Stopford Augustus Brooke (1832-1916)


Irish churchman and literary critic. Born in Glendowan, Donegal, Ireland on 14 November 1832. Educated at Trinity College, Dublin. Ordained in the Church of England in 1857. From 1863 to 1865 he was the chaplain to the Empress Frederick in Berlin, and in 1875 the chaplain to Queen Victoria. In 1880 he left the Church of England, and became Unitarian minister at Bedford chapel, Bloomsbury. But in 1894 Bedford chapel came down, and from that time he had no church to which he belonged. In spite of having no church of his own, he was famous for his eloquence and religious personality. He was also much interested in literature, which made him a sharp critic.
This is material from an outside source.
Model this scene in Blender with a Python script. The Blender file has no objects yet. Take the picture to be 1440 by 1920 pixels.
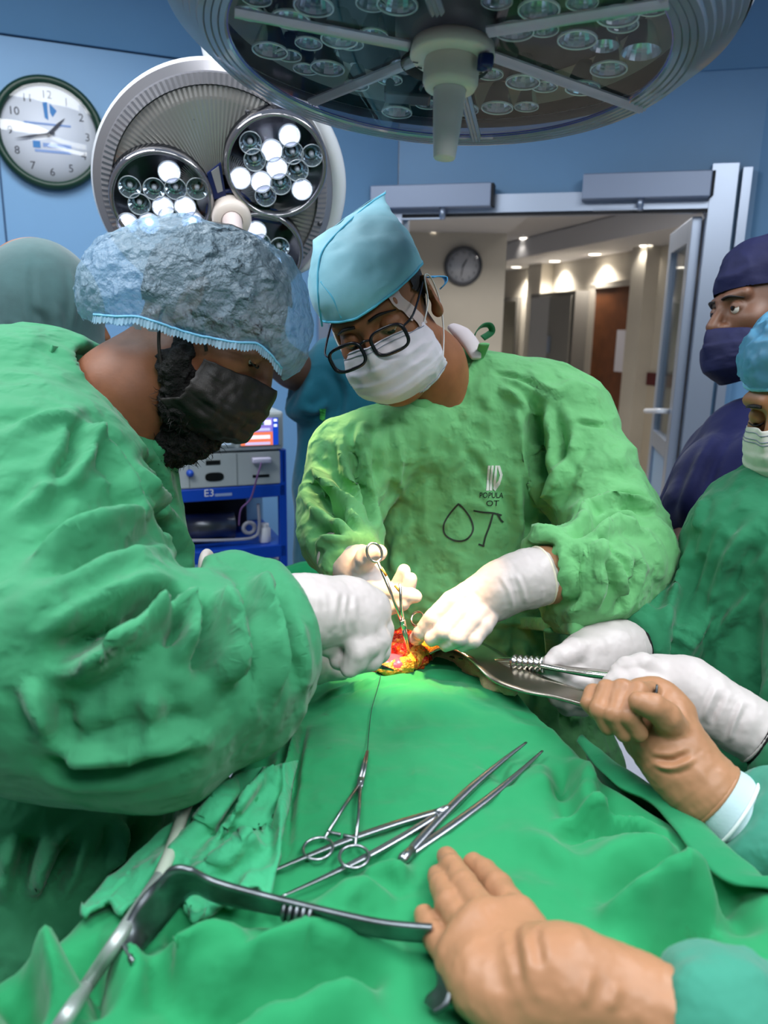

On 11 March 1893 at Bloomsbury House he gave the inaugural lecture to the London Irish Literary Society on ‘The Need and Use of Getting Irish Literature into the English Tongue’, in which he insisted that Irish national poetry should become not only Irish, but also alive to the interests and passions of universal humanity. His main works are English Literature (1876), The History of Early English Literature (1892), and English Literature from the Beginning to the Norman Conquest (1898). He and his son-in-law, T. W. Rolleston, edited A Treasury of Irish Poetry in the English Tongue (1900). Died on 18 March 1916. (H. N.)